Wednesday, April 15, 2009

back up sacmaligi

sanirim bir tek bizim ulkemizde insanlar bu kadar rahat ve kolay bir sekilde altindan kalkamayacagi hizmetler vadedip karsiliginda para almayi basarabiliyor. 
biri bana cikip da ambulans ve yol yardimi gibi gayet aciliyeti olan konularda insanlara yardimci olabilmek adina, dunyanin parasinin kredi kartinizdan sizden habersizce cekilmesini ve karsiliginda ise telefonda herhangi bir bankayi aradiginizdan daha uzun sure bekletilebilmeyi, derdinizi anlattiginiz insanin sizi bir departmandan digerina aktaramamasini, istediginiz islemi gerceklestirebilmek icin ayni seyleri iki kere anlatmanizin gerekliligini aciklasin, ben de sinirden deliye donmeyeyim.

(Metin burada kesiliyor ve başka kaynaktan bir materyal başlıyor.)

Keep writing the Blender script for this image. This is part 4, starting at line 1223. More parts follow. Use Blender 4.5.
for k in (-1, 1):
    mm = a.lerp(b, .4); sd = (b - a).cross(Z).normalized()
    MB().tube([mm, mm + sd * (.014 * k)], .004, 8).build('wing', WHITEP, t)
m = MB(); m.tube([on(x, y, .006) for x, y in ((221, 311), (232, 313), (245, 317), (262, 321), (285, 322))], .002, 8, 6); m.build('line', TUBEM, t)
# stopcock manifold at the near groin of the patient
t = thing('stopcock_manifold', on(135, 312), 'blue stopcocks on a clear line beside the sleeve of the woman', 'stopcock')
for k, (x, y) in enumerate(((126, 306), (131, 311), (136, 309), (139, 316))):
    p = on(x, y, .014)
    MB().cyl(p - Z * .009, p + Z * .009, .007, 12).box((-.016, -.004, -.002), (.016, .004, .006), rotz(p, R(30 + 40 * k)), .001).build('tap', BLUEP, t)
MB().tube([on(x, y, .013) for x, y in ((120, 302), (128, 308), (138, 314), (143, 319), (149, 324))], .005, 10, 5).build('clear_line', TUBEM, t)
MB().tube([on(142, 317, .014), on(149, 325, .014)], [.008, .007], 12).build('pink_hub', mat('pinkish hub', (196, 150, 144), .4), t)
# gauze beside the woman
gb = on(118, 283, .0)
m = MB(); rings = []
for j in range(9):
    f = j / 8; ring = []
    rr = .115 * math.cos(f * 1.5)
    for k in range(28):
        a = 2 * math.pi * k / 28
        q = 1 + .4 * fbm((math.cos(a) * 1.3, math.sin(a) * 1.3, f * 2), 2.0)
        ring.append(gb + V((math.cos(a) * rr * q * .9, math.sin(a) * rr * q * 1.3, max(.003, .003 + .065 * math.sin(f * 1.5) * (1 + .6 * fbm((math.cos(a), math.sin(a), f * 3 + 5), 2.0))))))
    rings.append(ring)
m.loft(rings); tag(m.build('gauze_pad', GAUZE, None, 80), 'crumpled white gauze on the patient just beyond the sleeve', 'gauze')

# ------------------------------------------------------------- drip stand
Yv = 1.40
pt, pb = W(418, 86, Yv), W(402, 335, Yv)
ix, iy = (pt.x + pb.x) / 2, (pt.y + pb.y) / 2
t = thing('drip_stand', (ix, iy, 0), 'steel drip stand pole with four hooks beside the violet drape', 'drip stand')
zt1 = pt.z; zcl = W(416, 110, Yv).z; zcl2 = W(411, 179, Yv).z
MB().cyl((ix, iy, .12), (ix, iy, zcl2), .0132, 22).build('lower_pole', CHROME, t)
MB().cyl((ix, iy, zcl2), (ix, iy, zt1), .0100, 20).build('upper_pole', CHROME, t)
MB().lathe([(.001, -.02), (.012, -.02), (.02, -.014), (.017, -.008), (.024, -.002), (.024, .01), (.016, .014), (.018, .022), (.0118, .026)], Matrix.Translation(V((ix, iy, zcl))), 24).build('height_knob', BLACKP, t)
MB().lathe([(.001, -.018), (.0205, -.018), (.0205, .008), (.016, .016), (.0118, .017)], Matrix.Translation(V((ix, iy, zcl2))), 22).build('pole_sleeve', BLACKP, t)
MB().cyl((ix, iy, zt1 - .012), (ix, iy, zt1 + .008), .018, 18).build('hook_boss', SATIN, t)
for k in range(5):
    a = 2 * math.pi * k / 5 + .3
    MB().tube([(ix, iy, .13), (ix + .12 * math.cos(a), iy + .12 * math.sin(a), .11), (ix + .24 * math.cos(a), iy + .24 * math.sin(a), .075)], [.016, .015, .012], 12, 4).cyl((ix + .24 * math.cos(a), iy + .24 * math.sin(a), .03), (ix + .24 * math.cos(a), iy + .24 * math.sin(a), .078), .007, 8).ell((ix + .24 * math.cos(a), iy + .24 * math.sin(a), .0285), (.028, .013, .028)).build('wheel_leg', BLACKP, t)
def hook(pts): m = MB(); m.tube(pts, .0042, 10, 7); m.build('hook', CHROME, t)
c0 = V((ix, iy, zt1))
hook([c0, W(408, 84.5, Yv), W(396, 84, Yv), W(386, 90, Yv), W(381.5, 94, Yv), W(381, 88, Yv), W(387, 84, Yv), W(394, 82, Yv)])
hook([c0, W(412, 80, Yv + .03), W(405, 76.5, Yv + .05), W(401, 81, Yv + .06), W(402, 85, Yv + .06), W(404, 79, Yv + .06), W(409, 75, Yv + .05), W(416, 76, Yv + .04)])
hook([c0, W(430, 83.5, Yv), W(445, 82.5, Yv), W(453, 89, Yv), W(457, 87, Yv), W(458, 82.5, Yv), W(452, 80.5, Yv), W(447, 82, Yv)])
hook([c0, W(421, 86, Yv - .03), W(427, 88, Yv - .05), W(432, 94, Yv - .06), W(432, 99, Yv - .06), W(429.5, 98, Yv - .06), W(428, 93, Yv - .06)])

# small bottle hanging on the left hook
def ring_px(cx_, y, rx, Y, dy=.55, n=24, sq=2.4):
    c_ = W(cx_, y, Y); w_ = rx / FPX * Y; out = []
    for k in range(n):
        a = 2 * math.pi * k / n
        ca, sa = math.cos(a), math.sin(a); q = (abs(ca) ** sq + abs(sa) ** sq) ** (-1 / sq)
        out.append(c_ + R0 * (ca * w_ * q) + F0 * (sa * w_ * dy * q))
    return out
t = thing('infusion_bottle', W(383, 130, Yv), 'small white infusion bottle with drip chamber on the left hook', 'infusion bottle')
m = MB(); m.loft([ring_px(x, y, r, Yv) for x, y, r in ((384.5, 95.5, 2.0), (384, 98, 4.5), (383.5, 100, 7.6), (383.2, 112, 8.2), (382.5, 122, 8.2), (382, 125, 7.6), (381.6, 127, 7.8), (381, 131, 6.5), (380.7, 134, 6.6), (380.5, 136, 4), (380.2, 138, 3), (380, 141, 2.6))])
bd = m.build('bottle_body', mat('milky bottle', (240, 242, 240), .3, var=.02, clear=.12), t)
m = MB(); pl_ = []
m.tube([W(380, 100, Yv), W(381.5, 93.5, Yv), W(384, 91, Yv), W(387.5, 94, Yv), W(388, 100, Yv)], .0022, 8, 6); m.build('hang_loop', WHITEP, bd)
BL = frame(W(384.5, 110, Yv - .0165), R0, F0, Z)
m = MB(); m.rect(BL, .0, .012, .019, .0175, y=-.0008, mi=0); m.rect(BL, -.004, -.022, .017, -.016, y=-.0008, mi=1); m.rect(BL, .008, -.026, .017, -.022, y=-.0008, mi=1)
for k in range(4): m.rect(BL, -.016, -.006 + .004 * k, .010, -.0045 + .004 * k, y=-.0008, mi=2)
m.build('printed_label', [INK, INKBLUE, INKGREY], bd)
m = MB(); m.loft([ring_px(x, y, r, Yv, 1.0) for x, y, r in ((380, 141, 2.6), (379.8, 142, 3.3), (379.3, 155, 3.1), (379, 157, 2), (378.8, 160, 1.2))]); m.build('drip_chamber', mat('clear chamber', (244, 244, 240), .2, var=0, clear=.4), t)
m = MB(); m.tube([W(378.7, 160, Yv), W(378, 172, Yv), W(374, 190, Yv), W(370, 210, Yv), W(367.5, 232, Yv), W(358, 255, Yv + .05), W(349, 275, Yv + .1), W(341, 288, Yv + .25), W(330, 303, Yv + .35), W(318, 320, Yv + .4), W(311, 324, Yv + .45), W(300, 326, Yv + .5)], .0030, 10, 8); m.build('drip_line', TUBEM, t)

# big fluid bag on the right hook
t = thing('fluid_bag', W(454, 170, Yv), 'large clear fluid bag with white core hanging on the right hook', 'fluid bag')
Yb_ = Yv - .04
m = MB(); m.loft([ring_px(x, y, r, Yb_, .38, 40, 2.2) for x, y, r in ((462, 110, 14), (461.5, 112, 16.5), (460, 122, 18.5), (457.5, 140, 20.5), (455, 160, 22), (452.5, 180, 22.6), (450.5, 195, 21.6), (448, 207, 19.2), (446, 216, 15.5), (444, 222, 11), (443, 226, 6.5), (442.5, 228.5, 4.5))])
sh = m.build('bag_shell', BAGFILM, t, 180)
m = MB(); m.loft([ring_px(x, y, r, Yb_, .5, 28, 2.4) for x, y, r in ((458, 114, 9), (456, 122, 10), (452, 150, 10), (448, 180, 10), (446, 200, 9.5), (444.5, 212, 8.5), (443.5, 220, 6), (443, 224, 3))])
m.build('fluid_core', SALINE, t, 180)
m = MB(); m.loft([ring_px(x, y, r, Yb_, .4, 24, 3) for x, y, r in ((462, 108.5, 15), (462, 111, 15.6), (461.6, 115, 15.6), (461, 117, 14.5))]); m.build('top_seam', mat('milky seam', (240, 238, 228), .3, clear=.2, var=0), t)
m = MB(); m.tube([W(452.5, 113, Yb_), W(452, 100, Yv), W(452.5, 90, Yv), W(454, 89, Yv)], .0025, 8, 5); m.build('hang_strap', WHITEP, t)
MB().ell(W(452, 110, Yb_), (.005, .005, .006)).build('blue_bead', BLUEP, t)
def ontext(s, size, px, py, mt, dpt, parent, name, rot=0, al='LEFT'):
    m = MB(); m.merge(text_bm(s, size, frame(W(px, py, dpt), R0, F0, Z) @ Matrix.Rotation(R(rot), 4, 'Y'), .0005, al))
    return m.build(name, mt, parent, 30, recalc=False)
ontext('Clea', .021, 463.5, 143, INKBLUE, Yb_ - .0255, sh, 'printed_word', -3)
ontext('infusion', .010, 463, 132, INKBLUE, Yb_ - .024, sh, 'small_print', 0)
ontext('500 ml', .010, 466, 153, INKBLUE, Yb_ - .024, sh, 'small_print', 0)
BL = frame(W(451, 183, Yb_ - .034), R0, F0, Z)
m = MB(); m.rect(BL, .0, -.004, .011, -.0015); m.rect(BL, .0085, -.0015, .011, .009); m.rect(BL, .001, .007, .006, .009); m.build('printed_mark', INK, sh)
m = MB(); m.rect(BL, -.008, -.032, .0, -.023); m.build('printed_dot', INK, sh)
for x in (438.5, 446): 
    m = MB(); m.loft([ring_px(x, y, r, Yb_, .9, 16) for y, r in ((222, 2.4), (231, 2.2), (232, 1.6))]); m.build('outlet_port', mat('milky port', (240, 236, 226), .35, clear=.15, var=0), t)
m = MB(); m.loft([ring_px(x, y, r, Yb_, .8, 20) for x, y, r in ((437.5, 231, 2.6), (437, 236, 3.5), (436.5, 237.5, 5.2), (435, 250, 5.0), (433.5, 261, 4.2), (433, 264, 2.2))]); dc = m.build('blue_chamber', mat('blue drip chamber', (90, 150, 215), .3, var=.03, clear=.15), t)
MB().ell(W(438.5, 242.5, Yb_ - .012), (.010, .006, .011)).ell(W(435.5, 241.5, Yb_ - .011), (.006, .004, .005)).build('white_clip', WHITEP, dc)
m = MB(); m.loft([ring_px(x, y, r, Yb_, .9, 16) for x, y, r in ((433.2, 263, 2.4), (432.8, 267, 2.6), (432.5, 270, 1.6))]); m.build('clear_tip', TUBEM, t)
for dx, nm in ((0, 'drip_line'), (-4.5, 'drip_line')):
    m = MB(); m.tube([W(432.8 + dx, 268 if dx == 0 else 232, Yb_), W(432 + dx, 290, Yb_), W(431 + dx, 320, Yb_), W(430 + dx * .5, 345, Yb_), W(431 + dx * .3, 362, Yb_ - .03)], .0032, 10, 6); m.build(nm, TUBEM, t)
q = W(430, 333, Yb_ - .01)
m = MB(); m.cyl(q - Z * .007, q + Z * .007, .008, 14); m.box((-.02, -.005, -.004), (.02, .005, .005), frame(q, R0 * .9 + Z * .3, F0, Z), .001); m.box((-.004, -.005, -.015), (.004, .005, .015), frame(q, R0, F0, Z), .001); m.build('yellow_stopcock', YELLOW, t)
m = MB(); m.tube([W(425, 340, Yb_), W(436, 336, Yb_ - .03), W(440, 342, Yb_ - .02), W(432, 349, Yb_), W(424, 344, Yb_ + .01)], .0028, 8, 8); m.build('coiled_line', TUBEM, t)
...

allahtan internet uyeligi ve havaalani transferi gibi onemsiz konular icin aramistim yoksa icimdeki cameron ortaya cikabilirdi.

Monday, April 13, 2009

birderdimizbuolsun - I

simdi yalan soylemeye gerek yok. son donemde macbook'u cok ihmal ettim, biliyorum. cogu zaman kendisini acmaya bile usenip iphone'dan islerimi hallettigim dogrudur. bunun uzerine airport'unu islevsiz hale getirdi, bana olan tepkisini dile getirmek adina. ama bu beni eve baglamaktan ote, mutlulugu iphone'da aramama neden oldu. hatta yakin zamanda kendisinde varligini koruyan tum dosyalarimi da imac'e attik. artik bu duruma alisti diyordum ki sanirim bardagi tasiran son damla, imac'e ram almak oldu. once elmasepeti'nde stokta gorulen ram bir anda yok oldu. neyse onu bir sekilde bu persembe elimizde olacak sekilde ayarladik derken, ipsu ile gecenin bir vakti harddiskten gelen sesler ile irkildik. evrensel bir bilgisayar tepkisi olacagini dusunup biz de ayni sekilde yanit verdik: kapadik ve acmak icin ertesi sabahi bekledik. buradan sonrasinda ben yoktum ama bol soru isaretli, bol apple logolu bir sabaha uyanmis ipsu.
simdi buradan macbook'uma seslensem, gercekten sahiden gercekten sana oyun kuracaktim, sabahlara kadar oynacaktim, ram almamamin nedeni de once kendi basima takip takamayacagimi imac uzerinde deneyip, seni riske atmamakti desem, bugun teknik servislerde acilmayi beklemekten vazgecer mi acaba? yeniden eskisi gibi bir iliskimiz olamayacagini bilsem de, uzerine ilk oje damlattigim gunleri ozledigimi itiraf etmekten de geri kalmayacagim. evine don macbook. i miss you, i kiss you!

Thursday, April 2, 2009

Bir daha asla!

Bir insana yapilabilecek en buyuk iskencelerden biri, bir kilo semizotunu ayiklatmak olabilir. Her seferinde bir daha bu eve semizotu girmeyecek diyorum ama kangurum a.k.a. nasil olsa tasiyan var'in cazibesine kapilip siparis etmis buluyorum kendimi. Hah simdi buraya yazdim ki unutmayayim diye.